• **TO BE DONE**: Extract the first line through the line containing "SKY_STRENGTH = 0.12" from the listing below, exactly as written.

(Entries with scene source code)
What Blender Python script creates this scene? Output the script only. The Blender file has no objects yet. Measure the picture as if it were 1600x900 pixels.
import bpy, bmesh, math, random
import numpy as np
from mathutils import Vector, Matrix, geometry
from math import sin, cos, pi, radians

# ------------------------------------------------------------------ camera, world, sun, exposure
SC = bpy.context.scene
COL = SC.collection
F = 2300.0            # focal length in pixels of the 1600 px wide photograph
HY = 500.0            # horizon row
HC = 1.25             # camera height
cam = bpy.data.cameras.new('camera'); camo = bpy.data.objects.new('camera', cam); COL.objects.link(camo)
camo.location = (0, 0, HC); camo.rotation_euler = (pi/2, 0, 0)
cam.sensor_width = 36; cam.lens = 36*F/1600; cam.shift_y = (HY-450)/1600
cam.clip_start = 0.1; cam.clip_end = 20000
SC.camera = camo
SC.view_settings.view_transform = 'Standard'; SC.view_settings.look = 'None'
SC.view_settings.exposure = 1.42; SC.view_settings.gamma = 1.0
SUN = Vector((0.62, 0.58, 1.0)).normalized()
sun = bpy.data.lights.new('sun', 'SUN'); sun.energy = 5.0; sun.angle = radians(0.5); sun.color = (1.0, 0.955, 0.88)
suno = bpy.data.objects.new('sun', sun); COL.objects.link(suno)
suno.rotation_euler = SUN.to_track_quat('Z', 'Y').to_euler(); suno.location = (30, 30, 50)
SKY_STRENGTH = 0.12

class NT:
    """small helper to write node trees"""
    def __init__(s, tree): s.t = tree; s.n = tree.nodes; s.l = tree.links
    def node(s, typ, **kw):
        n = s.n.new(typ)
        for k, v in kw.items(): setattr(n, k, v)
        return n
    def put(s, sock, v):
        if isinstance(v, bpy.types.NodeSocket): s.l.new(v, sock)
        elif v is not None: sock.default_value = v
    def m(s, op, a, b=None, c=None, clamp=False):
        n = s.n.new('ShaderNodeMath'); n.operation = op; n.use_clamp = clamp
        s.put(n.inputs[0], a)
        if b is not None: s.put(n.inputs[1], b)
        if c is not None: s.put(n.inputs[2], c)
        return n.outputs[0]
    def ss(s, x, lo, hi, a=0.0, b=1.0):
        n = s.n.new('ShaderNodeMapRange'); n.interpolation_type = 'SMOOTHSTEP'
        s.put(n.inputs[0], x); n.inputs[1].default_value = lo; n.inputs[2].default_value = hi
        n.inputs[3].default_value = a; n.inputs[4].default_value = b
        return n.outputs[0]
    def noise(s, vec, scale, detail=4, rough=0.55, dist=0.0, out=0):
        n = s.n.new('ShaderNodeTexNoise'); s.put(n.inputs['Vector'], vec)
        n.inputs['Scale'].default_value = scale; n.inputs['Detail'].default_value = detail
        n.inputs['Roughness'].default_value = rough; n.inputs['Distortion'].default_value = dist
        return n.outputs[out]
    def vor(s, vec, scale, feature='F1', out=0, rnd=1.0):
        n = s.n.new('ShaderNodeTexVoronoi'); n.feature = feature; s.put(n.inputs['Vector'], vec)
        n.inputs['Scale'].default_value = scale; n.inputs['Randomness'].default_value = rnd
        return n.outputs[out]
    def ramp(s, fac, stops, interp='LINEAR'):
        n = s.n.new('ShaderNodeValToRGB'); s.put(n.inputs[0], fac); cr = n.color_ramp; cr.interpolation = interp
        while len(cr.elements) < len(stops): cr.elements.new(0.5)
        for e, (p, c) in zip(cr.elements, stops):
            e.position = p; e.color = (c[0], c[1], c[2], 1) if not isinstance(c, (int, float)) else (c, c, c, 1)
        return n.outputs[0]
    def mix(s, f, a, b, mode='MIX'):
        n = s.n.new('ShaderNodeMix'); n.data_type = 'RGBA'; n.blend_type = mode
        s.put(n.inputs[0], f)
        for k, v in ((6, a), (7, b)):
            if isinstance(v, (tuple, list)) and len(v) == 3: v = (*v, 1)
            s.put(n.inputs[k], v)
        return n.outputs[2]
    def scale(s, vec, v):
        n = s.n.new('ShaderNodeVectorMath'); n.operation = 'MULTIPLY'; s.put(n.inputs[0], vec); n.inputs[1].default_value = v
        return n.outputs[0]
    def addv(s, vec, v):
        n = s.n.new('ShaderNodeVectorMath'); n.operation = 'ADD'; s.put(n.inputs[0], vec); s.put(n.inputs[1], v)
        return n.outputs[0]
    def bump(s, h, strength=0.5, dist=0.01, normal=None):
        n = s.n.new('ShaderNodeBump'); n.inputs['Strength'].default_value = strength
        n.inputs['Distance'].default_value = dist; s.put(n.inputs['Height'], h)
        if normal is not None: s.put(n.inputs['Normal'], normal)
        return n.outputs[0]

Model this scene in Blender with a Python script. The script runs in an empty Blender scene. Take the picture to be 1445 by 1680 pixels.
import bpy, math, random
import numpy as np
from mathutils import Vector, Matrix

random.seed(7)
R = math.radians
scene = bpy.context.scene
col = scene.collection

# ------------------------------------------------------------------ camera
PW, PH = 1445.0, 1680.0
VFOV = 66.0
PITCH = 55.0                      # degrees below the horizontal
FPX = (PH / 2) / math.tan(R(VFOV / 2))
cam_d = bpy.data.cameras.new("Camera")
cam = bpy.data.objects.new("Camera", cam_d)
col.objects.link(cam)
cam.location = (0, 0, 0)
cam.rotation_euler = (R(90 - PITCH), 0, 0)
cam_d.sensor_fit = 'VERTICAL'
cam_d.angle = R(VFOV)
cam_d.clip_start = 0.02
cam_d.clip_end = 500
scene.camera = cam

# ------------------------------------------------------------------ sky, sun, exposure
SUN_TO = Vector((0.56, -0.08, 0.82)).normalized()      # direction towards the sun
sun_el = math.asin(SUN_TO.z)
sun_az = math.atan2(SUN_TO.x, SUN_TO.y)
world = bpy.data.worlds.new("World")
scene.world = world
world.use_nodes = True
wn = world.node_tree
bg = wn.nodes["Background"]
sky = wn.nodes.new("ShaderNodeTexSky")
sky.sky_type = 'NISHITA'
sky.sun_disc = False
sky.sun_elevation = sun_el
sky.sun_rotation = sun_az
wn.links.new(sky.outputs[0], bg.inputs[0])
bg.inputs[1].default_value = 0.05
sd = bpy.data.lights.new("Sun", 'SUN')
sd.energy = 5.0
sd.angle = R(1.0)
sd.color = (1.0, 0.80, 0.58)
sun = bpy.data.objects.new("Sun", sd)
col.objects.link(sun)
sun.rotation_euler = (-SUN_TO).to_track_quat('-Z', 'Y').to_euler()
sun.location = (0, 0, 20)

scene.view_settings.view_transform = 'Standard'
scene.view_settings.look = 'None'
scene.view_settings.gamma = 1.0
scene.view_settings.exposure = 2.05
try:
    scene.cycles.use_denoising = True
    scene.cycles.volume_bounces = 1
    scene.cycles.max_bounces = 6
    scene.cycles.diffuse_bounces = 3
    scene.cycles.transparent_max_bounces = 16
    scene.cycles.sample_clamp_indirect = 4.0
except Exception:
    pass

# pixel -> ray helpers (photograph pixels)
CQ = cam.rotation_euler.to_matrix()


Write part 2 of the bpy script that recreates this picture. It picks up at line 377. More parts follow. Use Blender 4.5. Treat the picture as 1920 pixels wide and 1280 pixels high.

• **TASK OUTPUT**:
What Blender Python script creates this scene? Output the script only. The Blender file has no objects yet. Measure the picture as if it were 1600x900 pixels.
import bpy, bmesh, math, random
import numpy as np
from mathutils import Vector, Matrix, geometry
from math import sin, cos, pi, radians

# ------------------------------------------------------------------ camera, world, sun, exposure
SC = bpy.context.scene
COL = SC.collection
F = 2300.0            # focal length in pixels of the 1600 px wide photograph
HY = 500.0            # horizon row
HC = 1.25             # camera height
cam = bpy.data.cameras.new('camera'); camo = bpy.data.objects.new('camera', cam); COL.objects.link(camo)
camo.location = (0, 0, HC); camo.rotation_euler = (pi/2, 0, 0)
cam.sensor_width = 36; cam.lens = 36*F/1600; cam.shift_y = (HY-450)/1600
cam.clip_start = 0.1; cam.clip_end = 20000
SC.camera = camo
SC.view_settings.view_transform = 'Standard'; SC.view_settings.look = 'None'
SC.view_settings.exposure = 1.42; SC.view_settings.gamma = 1.0
SUN = Vector((0.62, 0.58, 1.0)).normalized()
sun = bpy.data.lights.new('sun', 'SUN'); sun.energy = 5.0; sun.angle = radians(0.5); sun.color = (1.0, 0.955, 0.88)
suno = bpy.data.objects.new('sun', sun); COL.objects.link(suno)
suno.rotation_euler = SUN.to_track_quat('Z', 'Y').to_euler(); suno.location = (30, 30, 50)
SKY_STRENGTH = 0.12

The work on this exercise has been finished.